Xu Xin’s film “Dao Lu” (China 2012) offers an exclusive “in camera” encounter with Zheng Yan, an 83 year-old veteran of the Chinese Red Army, who calmly relates how he has navigated his country’s turbulent history over three-quarters of a century.
Born to a wealthy family in a foreign concession, Yan joined the Chinese Communist Party (CCP) in 1941 because he sincerely believed in the socialist project, and in its immediate capacity to free China from the Japanese yoke and eradicate deep-rooted corruption.
Despite working as a spy in the Japanese secret service, and participating in the liberation of Nankin in 1945, Yan and his wife fell prey to the successive waves of purges.

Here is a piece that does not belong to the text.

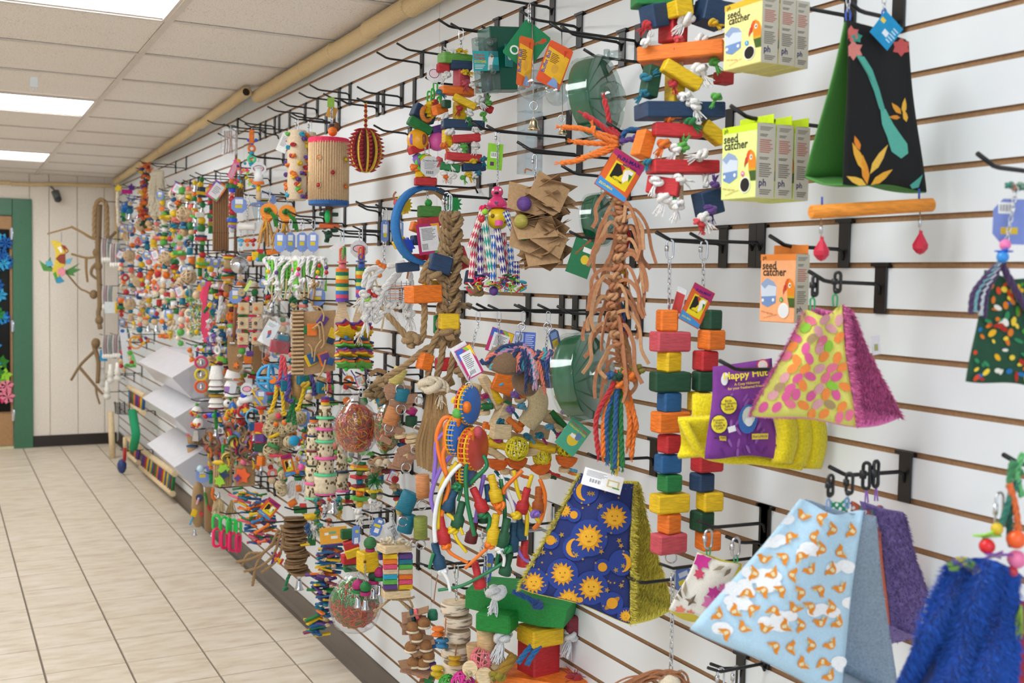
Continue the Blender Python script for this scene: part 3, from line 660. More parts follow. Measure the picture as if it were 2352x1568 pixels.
def tent(t, F, B, outer, lining, lk='fur', trim=0, furn=0, furl=6, fur_cols=None, inner_front=True):
    F.cloth('outer_panel', outer); 
    f2 = Panel(t, *F.c, F.amp, F.w, F.dip, F.be, F.off+5); f2.cloth('lining', lining, lk); bk = B.cloth('back_lining', lining, lk)
    o2 = Panel(t, *B.c, B.amp, B.w, B.dip, B.be, B.off+5); o2.cloth('back_panel', outer)
    def fl(u, v):
        a = F.S(u, 1); b = B.S(u, 1); p = a.lerp(b, v); return p+V((0, 0, -8*math.sin(PI*v)))
    t.put(MB().grid(fl, 10, 8), 'floor_lining', mat(lining, lk), solid=.003)
    if furn:
        fc = fur_cols or lining
        fur(t, B.S, fc, furn, furl, 'fur', seed=3); fur(t, fl, fc, furn//2, furl*.6, 'floor_fur', seed=4, lean=(0, .7), rng=(0, 1, .12, 1))
        fur(t, lambda u, v: f2.S(.985+.015*u, v), fc, furn//5, furl*1.2, 'edge_fur', seed=5, lean=(.6, -.2))
        fur(t, lambda u, v: f2.S(.015*u, v), fc, furn//6, furl*1.2, 'edge_fur', seed=6, lean=(-.8, -.2))
        fur(t, lambda u, v: B.S(.985+.015*u, v), fc, furn//6, furl*1.1, 'edge_fur', seed=7, lean=(.5, -.2))
# black floral tent
t = T('bird_tent', 'black tropical print bird tent with green lining and orange perch', 'bird tent', 1948, 40, -.2, 'hanging cloth bird tents')
F = Panel(t, (1946, 46, -20), (2086, 96, 60), (2124, 436, 70), (1940, 420, -35), 5, 1.3, -4, -8); B = Panel(t, (1940, 50, -15), (2080, 90, 70), (2000, 420, 170), (1852, 402, 90), 6, 1.5, 0, 10)
tent(t, F, B, '#08090b', '#4c8a3e', 'fabric')
mb = MB()
def lf(x, y, L, w, rot, col): F.decal(mb, shp(x, y, 1, [(0, 0), (-w*.7, L*.3), (-w*.6, L*.65), (0, L), (w*.6, L*.6), (w*.7, L*.3)], rot), col)
for a in ((1992, 424, 70, 12, .15, '#e9962a'), (1988, 395, 75, 13, .42, '#eeb13a'), (1998, 400, 80, 12, -.55, '#f0c050'), (1990, 425, 50, 12, 1.15, '#f2c14a'), (2000, 425, 62, 12, -.95, '#eeae38'), (1975, 345, 36, 9, .35, '#e88a2c'), (2070, 262, 34, 9, .7, '#eaa02e'), (2075, 262, 38, 8, -.1, '#f0b840'), (2068, 270, 26, 7, 1.5, '#e8922e'), (2082, 280, 30, 8, .2, '#f0b840')): lf(*a)
F.decal(mb, [(1966, 126), (1985, 130), (2004, 160), (2020, 205), (2032, 248), (2028, 258), (2020, 250), (2008, 210), (1990, 165)], '#4fa897'); F.decal(mb, [(2022, 248), (2034, 250), (2052, 285), (2084, 330), (2086, 352), (2070, 364), (2048, 348), (2038, 315), (2026, 285)], '#5cb8a4')
F.decal(mb, starp(1955, 78, 20, 13, 6), '#d9716a'); F.decal(mb, starp(1960, 115, 24, 15, 6), '#e08a80'); F.decal(mb, starp(1968, 86, 14, 9, 5), '#3d9a88'); F.decal(mb, starp(2070, 108, 22, 15, 6), '#cf5a58'); F.decal(mb, [(2110, 430), (2120, 400), (2090, 425), (2095, 434)], '#4fa897')
t.put(mb, 'floral_print', None)
for x, y0 in ((1948, 8), (2031, 6)): t.tube('#2a56b8', [(x-4, y0+40, -10), (x-5, y0+22, -10), (x, y0+14, -10), (x+5, y0+22, -10), (x+4, y0+40, -10)], 2, 'cord_loop'); t.chain([(x, y0+18, -10), (x, y0-14, -10)], 9, 16)
t.plate('#1e93c8', 2036, 70, 62, 66, -15, 38, 18, name='tag', deco=[('#f0d040', -.9, .2, -.5, .5), ('#e8f2f8', -.2, -.4, .3, .0), ('ln', '#bfe2f2', .35, .6, .9, -.6, 5)])
t.cyl('#e8912c', (1862, 487, -20), (2142, 470, 40), 16, name='perch_dowel', bev=2, n=20); 
for x, d, y in ((1888, -16, 455), (2111, 33, 436)): t.tube('#2247a8', [(x, y-3, d), (x, y+22, d)], 2.4, 'perch_cord')
for x, y0, d in ((1886, 502, -15), (2113, 487, 33)):
    t.cyl('silver', (x, y0, d), (x, y0+50, d), 1.6, name='wire', k='metal'); t.cyl('silver', (x, y0+14, d), (x, y0+34, d), 3.6, name='crimp', k='metal', n=8)
    t.put(MB().lathe(t.L((x, y0+98, d)), [(0, 0), (9, 4), (18, 14), (19, 24), (8, 44), (4.5, 50), (4.5, 56), (0, 58)], 8, smooth=False), 'crystal_drop', mat('#d41f45', 'tint') if False else mat('#c3203f', 'plastic'))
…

Yet, having experienced imprisonment, slander, physical violence and the loss of his wife in the anti-rightist movement of the 1960s, Yan holds an unaltered faith both in humanism and communism, putting more blame on his own youthful naivety and individuals’ transgressions than on the CCP. One of the few survivors of his generation of Red Guards, he now finds tranquility in reading the classics of Chinese philosophy, teaching Qi Gong and Chinese tradition to youngsters, and penning his memoirs.
The strength of Xin’s movie lies in its capacity to reveal the brutal and often irrational complexity of the giant Chinese communist machine through a simple narrative and a single, compelling image: the portrait of Zheng Yan talking to the camera. The only additions to Yan’s narrative are a few personal or archive photographs and film abstracts illustrating some of his accounts. Only once is the calm flow of Yan’s speech brutally, lastingly and stridently interrupted: by hard-hitting images of the Cultural Revolution - picturing fallen officials being publicly humiliated prior to execution - overlaid with deafening, discordant, experimental music.
Xu Xin sees in Zheng Yan’s story the same “serene tension” he finds in Chinese painting, an art which he also likes to practice and which has infused his original creative treatment of his subject.
Frederique Guerin, Special Correspondent, The Global Journal.